# [Information shown]
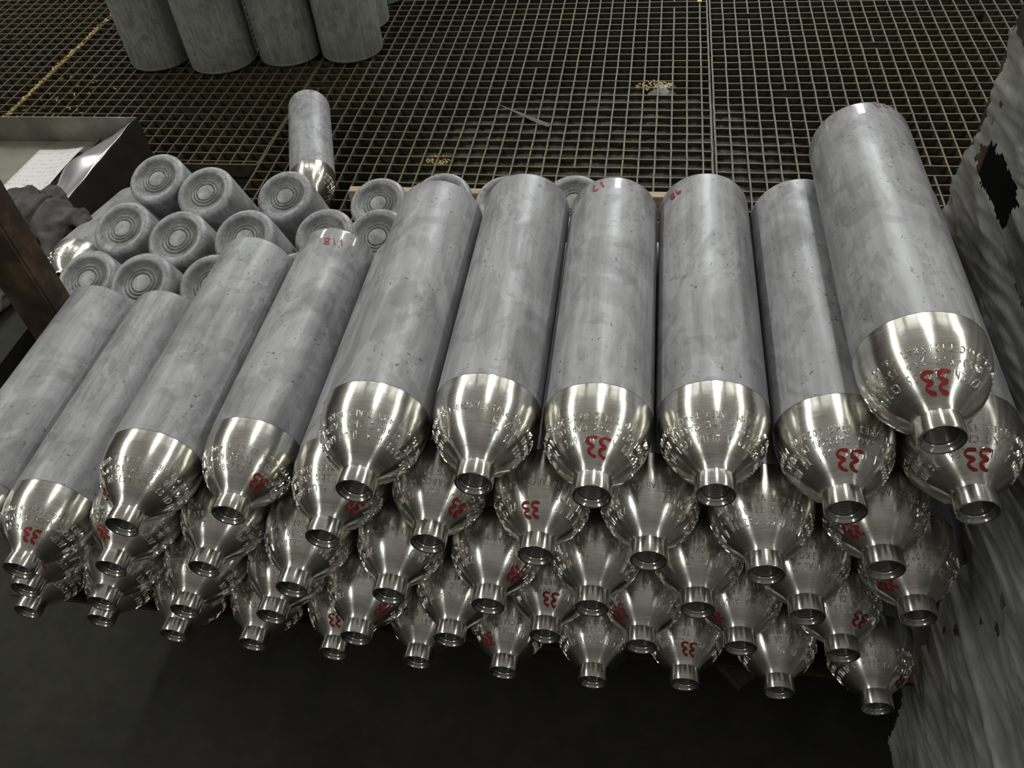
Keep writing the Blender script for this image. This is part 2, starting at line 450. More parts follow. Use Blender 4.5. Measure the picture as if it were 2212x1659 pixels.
# standing neck-down cylinders behind the stack, dished bases up
def axis_mtx(p, ax, spin=0.0):
    z = Vector(ax).normalized(); x = Vector((1, 0, 0)); x = (x - z * x.dot(z)).normalized(); y = z.cross(x)
    m = Matrix.Identity(4)
    for c, vct in enumerate((x, y, z)):
        for r_ in range(3): m[r_][c] = vct[r_]
    m.translation = Vector(p)
    return m @ Matrix.Rotation(spin, 4, 'Z')
STAND = [
    ((-.091, .815, .186), 'in the rear row beside the metal tray, faint red number on side', '120', (.055, .40, -.915)),
    ((.020, .780, .182), 'second from the left in the rear row', None, (.075, .42, -.905)),
    ((.150, .825, .146), 'tilted in front of the lone cylinder on the grating', None, (.04, .44, -.90)),
    ((-.114, .693, .161), 'leftmost of the middle row', None, (.055, .40, -.915)),
    ((.023, .644, .180), 'second from the left in the middle row', None, (.075, .41, -.909)),
    ((.148, .645, .185), 'third from the left in the middle row', None, (.085, .40, -.912)),
    ((.262, .710, .144), 'behind the cylinder marked 118, half hidden by it', None, (.06, .42, -.905)),
    ((-.116, .556, .156), 'leftmost of the front row, beside the rusty post', None, (.055, .39, -.919)),
    ((.017, .516, .187), 'second from the left in the front row', None, (.075, .39, -.917)),
    ((.131, .527, .180), 'half hidden behind the leftmost cylinder of the fourth row up', None, (.075, .39, -.917)),
    ((.262, .565, .160), 'only a sliver showing behind the cylinder marked 118', None, (.06, .39, -.919)),
    ((.325, .84, .124), 'whose dirty base shows beside the wooden board', None, (.01, .36, -.933)),
    ((.374, .676, .171), 'left of the first cylinder of the fifth row up', None, (.02, .40, -.915)),
    ((.462, .800, .165), 'peeping over the first cylinder of the fifth row up', None, (.01, .34, -.94)),
    ((.580, .795, .165), 'peeping over the second cylinder of the fifth row up', None, (.01, .34, -.94)),
    ((.701, .800, .165), 'peeping over the cylinder marked red 17', None, (0, .34, -.94)),
]
for p, where, mk, ax in STAND:
    ms = []; ax = (.05, .40, -.915) if p[0] < .45 else (.02, .36, -.93)
    if mk: ms.append(number(mk, PI * 1.45, LEN - .05, .006, .0014, m=PINK, rot=0))
    gas_cylinder('neck-down gas cylinder ' + where, 'neck-down cylinders behind the stack', axis_mtx(p, ax), marks=ms)

# hidden lying one beside the tray and the lone one on the grating
ZG = -0.1526
GROUP2 = 'gas cylinders lying on the grating'
def lying_free(base, neckdir, **kw): return axis_mtx(base, neckdir, **kw)
lone_dir = Vector((.0953, -.2797, 0)).normalized()
gas_cylinder('gas cylinder lying alone on the open grating, its neck toward the stack', GROUP2,
             axis_mtx(Vector((-.0947, 1.5643, ZG + .0557)) - lone_dir * .02, lone_dir), text=2, spin=2.2, marks=[number('18', 1.2 + PI / 2 * 0, LEN - .012, .006, .0014, m=PINK)])
gas_cylinder('gas cylinder lying between the metal tray and the ringed bases, mostly hidden', GROUP2,
             axis_mtx((-.42, 1.15, -.13), (.085, -.41, .125)), text=0, spin=.5)

# ---------------------------------------------------------------- large standing cylinders
def big_cylinder(label, x, y, r=.1, h=.84, spin=0):
    k = r / .0555
    e = empty('large_gas_cylinder', (x, y, ZG)); tag(e, label, 'cylinder', 'large cylinders standing on the grating')
    prof = [(0, 0), (0, r - .016), (.0005, r - .010), (.003, r - .004), (.008, r - .0008), (.0105, r), (.012, r - .0007), (.014, r), (.1, r), (.3, r), (h - .16, r)]
    b = link('body', lathe('body', prof, 80), DULL_BIG, e)
    s = [(h - .16, r), (h - .13, r * .985), (h - .10, r * .93), (h - .075, r * .82), (h - .055, r * .66), (h - .04, r * .5), (h - .03, r * .37), (h - .025, r * .34)]
    link('shoulder', lathe('shoulder', s, 64), BRIGHT, e)
    link('neck', lathe('neck', [(h - .025, r * .34), (h, r * .34), (h, r * .2), (h - .03, r * .2), (h - .03, 0)], 48), BRIGHT, e)
    e.rotation_euler = (0, 0, spin); return e
big_cylinder('large greenish-grey cylinder standing at the left end of the row on the grating', -.735, 1.985, .098, spin=1)
big_cylinder('large greenish-grey cylinder, nearest of the standing row and second from the left', -.517, 1.972, .105, spin=2)
big_cylinder('large greenish-grey cylinder, third from the left of the standing row', -.308, 2.012, .097, spin=3)
big_cylinder('large greenish-grey cylinder at the right end of the front standing row', -.112, 2.034, .0965, spin=4)
big_cylinder('large cylinder seen as a strip behind the right end of the standing row', -.142, 2.235, .098, spin=5)
big_cylinder('large cylinder at the very back of the standing row, a corner showing at the top', -.125, 2.44, .098, spin=6)

# ---------------------------------------------------------------- floor, grating
m_floor, nt, b = mat('dark_oily_floor')
v = coords(nt, rnd=False)
n1 = noise(nt, v, 3.5, 6); n2 = noise(nt, v, 40, 5)
c = mix(nt, .4, ramp(nt, n1, [(0.3, (.014, .013, .010)), (0.7, (.030, .028, .020))]), ramp(nt, n2, [(0.35, (.012, .012, .009)), (0.7, (.034, .032, .025))]))
nt.links.new(c, b.inputs['Base Color']); b.inputs['Roughness'].default_value = .75; b.inputs['Specular IOR Level'].default_value = .25
bump(nt, b, n2, .3, .002)
floor = box('floor', (-3.5, -2.0, -.30), (3.8, 5.0, -.262), m_floor); tag(floor, kind='structure')

m_sl, nt, b = mat('wet_sludge')
v = coords(nt, rnd=False)
n1 = noise(nt, v, 9, 4); n2 = noise(nt, v, 110, 5, .7)
c = ramp(nt, n1, [(0.3, (.020, .017, .011)), (0.55, (.030, .027, .018)), (0.75, (.045, .034, .016))])
nt.links.new(c, b.inputs['Base Color'])
rr_ = ramp(nt, n1, [(0.40, g(.6)), (0.5, g(.07))]); nt.links.new(rr_, b.inputs['Roughness'])
bump(nt, b, n2, 1.0, .03)
sl = box('floor', (-2.4, 1.075, -.262), (2.4, 4.2, ZG - .046), m_sl); tag(sl, kind='structure')
sl2 = box('floor', (-2.4, .60, -.262), (-.495, 1.075, ZG), m_floor); tag(sl2, kind='structure')
sl3 = box('floor', (-2.4, 1.075, ZG - .0455), (-.495, 1.38, ZG), m_floor); tag(sl3, kind='structure')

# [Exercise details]
Omit every picture while copying the listing above exactly.

# [Task answer]
Keep writing the Blender script for this image. This is part 2, starting at line 450. More parts follow. Use Blender 4.5. Measure the picture as if it were 2212x1659 pixels.
# standing neck-down cylinders behind the stack, dished bases up
def axis_mtx(p, ax, spin=0.0):
    z = Vector(ax).normalized(); x = Vector((1, 0, 0)); x = (x - z * x.dot(z)).normalized(); y = z.cross(x)
    m = Matrix.Identity(4)
    for c, vct in enumerate((x, y, z)):
        for r_ in range(3): m[r_][c] = vct[r_]
    m.translation = Vector(p)
    return m @ Matrix.Rotation(spin, 4, 'Z')
STAND = [
    ((-.091, .815, .186), 'in the rear row beside the metal tray, faint red number on side', '120', (.055, .40, -.915)),
    ((.020, .780, .182), 'second from the left in the rear row', None, (.075, .42, -.905)),
    ((.150, .825, .146), 'tilted in front of the lone cylinder on the grating', None, (.04, .44, -.90)),
    ((-.114, .693, .161), 'leftmost of the middle row', None, (.055, .40, -.915)),
    ((.023, .644, .180), 'second from the left in the middle row', None, (.075, .41, -.909)),
    ((.148, .645, .185), 'third from the left in the middle row', None, (.085, .40, -.912)),
    ((.262, .710, .144), 'behind the cylinder marked 118, half hidden by it', None, (.06, .42, -.905)),
    ((-.116, .556, .156), 'leftmost of the front row, beside the rusty post', None, (.055, .39, -.919)),
    ((.017, .516, .187), 'second from the left in the front row', None, (.075, .39, -.917)),
    ((.131, .527, .180), 'half hidden behind the leftmost cylinder of the fourth row up', None, (.075, .39, -.917)),
    ((.262, .565, .160), 'only a sliver showing behind the cylinder marked 118', None, (.06, .39, -.919)),
    ((.325, .84, .124), 'whose dirty base shows beside the wooden board', None, (.01, .36, -.933)),
    ((.374, .676, .171), 'left of the first cylinder of the fifth row up', None, (.02, .40, -.915)),
    ((.462, .800, .165), 'peeping over the first cylinder of the fifth row up', None, (.01, .34, -.94)),
    ((.580, .795, .165), 'peeping over the second cylinder of the fifth row up', None, (.01, .34, -.94)),
    ((.701, .800, .165), 'peeping over the cylinder marked red 17', None, (0, .34, -.94)),
]
for p, where, mk, ax in STAND:
    ms = []; ax = (.05, .40, -.915) if p[0] < .45 else (.02, .36, -.93)
    if mk: ms.append(number(mk, PI * 1.45, LEN - .05, .006, .0014, m=PINK, rot=0))
    gas_cylinder('neck-down gas cylinder ' + where, 'neck-down cylinders behind the stack', axis_mtx(p, ax), marks=ms)

# hidden lying one beside the tray and the lone one on the grating
ZG = -0.1526
GROUP2 = 'gas cylinders lying on the grating'
def lying_free(base, neckdir, **kw): return axis_mtx(base, neckdir, **kw)
lone_dir = Vector((.0953, -.2797, 0)).normalized()
gas_cylinder('gas cylinder lying alone on the open grating, its neck toward the stack', GROUP2,
             axis_mtx(Vector((-.0947, 1.5643, ZG + .0557)) - lone_dir * .02, lone_dir), text=2, spin=2.2, marks=[number('18', 1.2 + PI / 2 * 0, LEN - .012, .006, .0014, m=PINK)])
gas_cylinder('gas cylinder lying between the metal tray and the ringed bases, mostly hidden', GROUP2,
             axis_mtx((-.42, 1.15, -.13), (.085, -.41, .125)), text=0, spin=.5)

# ---------------------------------------------------------------- large standing cylinders
def big_cylinder(label, x, y, r=.1, h=.84, spin=0):
    k = r / .0555
    e = empty('large_gas_cylinder', (x, y, ZG)); tag(e, label, 'cylinder', 'large cylinders standing on the grating')
    prof = [(0, 0), (0, r - .016), (.0005, r - .010), (.003, r - .004), (.008, r - .0008), (.0105, r), (.012, r - .0007), (.014, r), (.1, r), (.3, r), (h - .16, r)]
    b = link('body', lathe('body', prof, 80), DULL_BIG, e)
    s = [(h - .16, r), (h - .13, r * .985), (h - .10, r * .93), (h - .075, r * .82), (h - .055, r * .66), (h - .04, r * .5), (h - .03, r * .37), (h - .025, r * .34)]
    link('shoulder', lathe('shoulder', s, 64), BRIGHT, e)
    link('neck', lathe('neck', [(h - .025, r * .34), (h, r * .34), (h, r * .2), (h - .03, r * .2), (h - .03, 0)], 48), BRIGHT, e)
    e.rotation_euler = (0, 0, spin); return e
big_cylinder('large greenish-grey cylinder standing at the left end of the row on the grating', -.735, 1.985, .098, spin=1)
big_cylinder('large greenish-grey cylinder, nearest of the standing row and second from the left', -.517, 1.972, .105, spin=2)
big_cylinder('large greenish-grey cylinder, third from the left of the standing row', -.308, 2.012, .097, spin=3)
big_cylinder('large greenish-grey cylinder at the right end of the front standing row', -.112, 2.034, .0965, spin=4)
big_cylinder('large cylinder seen as a strip behind the right end of the standing row', -.142, 2.235, .098, spin=5)
big_cylinder('large cylinder at the very back of the standing row, a corner showing at the top', -.125, 2.44, .098, spin=6)

# ---------------------------------------------------------------- floor, grating
m_floor, nt, b = mat('dark_oily_floor')
v = coords(nt, rnd=False)
n1 = noise(nt, v, 3.5, 6); n2 = noise(nt, v, 40, 5)
c = mix(nt, .4, ramp(nt, n1, [(0.3, (.014, .013, .010)), (0.7, (.030, .028, .020))]), ramp(nt, n2, [(0.35, (.012, .012, .009)), (0.7, (.034, .032, .025))]))
nt.links.new(c, b.inputs['Base Color']); b.inputs['Roughness'].default_value = .75; b.inputs['Specular IOR Level'].default_value = .25
bump(nt, b, n2, .3, .002)
floor = box('floor', (-3.5, -2.0, -.30), (3.8, 5.0, -.262), m_floor); tag(floor, kind='structure')

m_sl, nt, b = mat('wet_sludge')
v = coords(nt, rnd=False)
n1 = noise(nt, v, 9, 4); n2 = noise(nt, v, 110, 5, .7)
c = ramp(nt, n1, [(0.3, (.020, .017, .011)), (0.55, (.030, .027, .018)), (0.75, (.045, .034, .016))])
nt.links.new(c, b.inputs['Base Color'])
rr_ = ramp(nt, n1, [(0.40, g(.6)), (0.5, g(.07))]); nt.links.new(rr_, b.inputs['Roughness'])
bump(nt, b, n2, 1.0, .03)
sl = box('floor', (-2.4, 1.075, -.262), (2.4, 4.2, ZG - .046), m_sl); tag(sl, kind='structure')
sl2 = box('floor', (-2.4, .60, -.262), (-.495, 1.075, ZG), m_floor); tag(sl2, kind='structure')
sl3 = box('floor', (-2.4, 1.075, ZG - .0455), (-.495, 1.38, ZG), m_floor); tag(sl3, kind='structure')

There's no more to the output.